Dataset section:
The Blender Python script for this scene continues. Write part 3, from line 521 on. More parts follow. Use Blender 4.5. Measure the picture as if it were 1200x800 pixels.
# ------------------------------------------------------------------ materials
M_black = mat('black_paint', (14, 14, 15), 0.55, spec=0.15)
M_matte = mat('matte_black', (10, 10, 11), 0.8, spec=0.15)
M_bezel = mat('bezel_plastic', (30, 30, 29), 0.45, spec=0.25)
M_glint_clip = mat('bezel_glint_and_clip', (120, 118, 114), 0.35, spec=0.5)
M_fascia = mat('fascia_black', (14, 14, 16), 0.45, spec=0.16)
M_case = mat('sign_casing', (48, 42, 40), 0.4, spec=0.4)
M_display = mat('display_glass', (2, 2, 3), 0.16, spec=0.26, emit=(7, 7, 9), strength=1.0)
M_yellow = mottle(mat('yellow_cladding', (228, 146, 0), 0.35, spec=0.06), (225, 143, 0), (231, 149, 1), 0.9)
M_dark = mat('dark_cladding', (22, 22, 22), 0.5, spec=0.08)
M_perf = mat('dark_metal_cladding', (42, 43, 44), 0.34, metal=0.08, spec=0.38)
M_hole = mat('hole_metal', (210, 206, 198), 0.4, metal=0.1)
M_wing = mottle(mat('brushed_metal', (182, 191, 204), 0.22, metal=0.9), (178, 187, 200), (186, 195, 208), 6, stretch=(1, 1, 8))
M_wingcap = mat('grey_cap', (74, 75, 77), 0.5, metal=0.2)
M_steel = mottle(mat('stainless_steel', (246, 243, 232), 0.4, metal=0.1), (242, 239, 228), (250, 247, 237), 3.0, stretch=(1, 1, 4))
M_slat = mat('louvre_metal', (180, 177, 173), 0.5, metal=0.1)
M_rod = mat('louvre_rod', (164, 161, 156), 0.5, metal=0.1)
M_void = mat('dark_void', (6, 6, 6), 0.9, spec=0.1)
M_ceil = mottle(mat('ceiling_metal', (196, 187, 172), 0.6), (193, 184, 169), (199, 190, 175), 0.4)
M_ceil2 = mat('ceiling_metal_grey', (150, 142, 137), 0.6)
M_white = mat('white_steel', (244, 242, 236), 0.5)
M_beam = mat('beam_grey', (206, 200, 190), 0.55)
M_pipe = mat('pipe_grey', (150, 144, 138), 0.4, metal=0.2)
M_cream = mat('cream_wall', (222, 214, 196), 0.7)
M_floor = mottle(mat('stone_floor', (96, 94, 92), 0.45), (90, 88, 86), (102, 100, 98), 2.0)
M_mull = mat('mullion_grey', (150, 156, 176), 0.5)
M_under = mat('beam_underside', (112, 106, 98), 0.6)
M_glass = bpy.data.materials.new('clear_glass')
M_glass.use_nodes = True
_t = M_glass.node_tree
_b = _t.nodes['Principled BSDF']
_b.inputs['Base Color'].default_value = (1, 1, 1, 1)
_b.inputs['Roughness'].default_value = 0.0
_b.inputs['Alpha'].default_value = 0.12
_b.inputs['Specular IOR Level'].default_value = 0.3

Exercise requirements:
Without leaving anything out, quote all the data.

Exercise solution:
The Blender Python script for this scene continues. Write part 3, from line 521 on. More parts follow. Use Blender 4.5. Measure the picture as if it were 1200x800 pixels.
# ------------------------------------------------------------------ materials
M_black = mat('black_paint', (14, 14, 15), 0.55, spec=0.15)
M_matte = mat('matte_black', (10, 10, 11), 0.8, spec=0.15)
M_bezel = mat('bezel_plastic', (30, 30, 29), 0.45, spec=0.25)
M_glint_clip = mat('bezel_glint_and_clip', (120, 118, 114), 0.35, spec=0.5)
M_fascia = mat('fascia_black', (14, 14, 16), 0.45, spec=0.16)
M_case = mat('sign_casing', (48, 42, 40), 0.4, spec=0.4)
M_display = mat('display_glass', (2, 2, 3), 0.16, spec=0.26, emit=(7, 7, 9), strength=1.0)
M_yellow = mottle(mat('yellow_cladding', (228, 146, 0), 0.35, spec=0.06), (225, 143, 0), (231, 149, 1), 0.9)
M_dark = mat('dark_cladding', (22, 22, 22), 0.5, spec=0.08)
M_perf = mat('dark_metal_cladding', (42, 43, 44), 0.34, metal=0.08, spec=0.38)
M_hole = mat('hole_metal', (210, 206, 198), 0.4, metal=0.1)
M_wing = mottle(mat('brushed_metal', (182, 191, 204), 0.22, metal=0.9), (178, 187, 200), (186, 195, 208), 6, stretch=(1, 1, 8))
M_wingcap = mat('grey_cap', (74, 75, 77), 0.5, metal=0.2)
M_steel = mottle(mat('stainless_steel', (246, 243, 232), 0.4, metal=0.1), (242, 239, 228), (250, 247, 237), 3.0, stretch=(1, 1, 4))
M_slat = mat('louvre_metal', (180, 177, 173), 0.5, metal=0.1)
M_rod = mat('louvre_rod', (164, 161, 156), 0.5, metal=0.1)
M_void = mat('dark_void', (6, 6, 6), 0.9, spec=0.1)
M_ceil = mottle(mat('ceiling_metal', (196, 187, 172), 0.6), (193, 184, 169), (199, 190, 175), 0.4)
M_ceil2 = mat('ceiling_metal_grey', (150, 142, 137), 0.6)
M_white = mat('white_steel', (244, 242, 236), 0.5)
M_beam = mat('beam_grey', (206, 200, 190), 0.55)
M_pipe = mat('pipe_grey', (150, 144, 138), 0.4, metal=0.2)
M_cream = mat('cream_wall', (222, 214, 196), 0.7)
M_floor = mottle(mat('stone_floor', (96, 94, 92), 0.45), (90, 88, 86), (102, 100, 98), 2.0)
M_mull = mat('mullion_grey', (150, 156, 176), 0.5)
M_under = mat('beam_underside', (112, 106, 98), 0.6)
M_glass = bpy.data.materials.new('clear_glass')
M_glass.use_nodes = True
_t = M_glass.node_tree
_b = _t.nodes['Principled BSDF']
_b.inputs['Base Color'].default_value = (1, 1, 1, 1)
_b.inputs['Roughness'].default_value = 0.0
_b.inputs['Alpha'].default_value = 0.12
_b.inputs['Specular IOR Level'].default_value = 0.3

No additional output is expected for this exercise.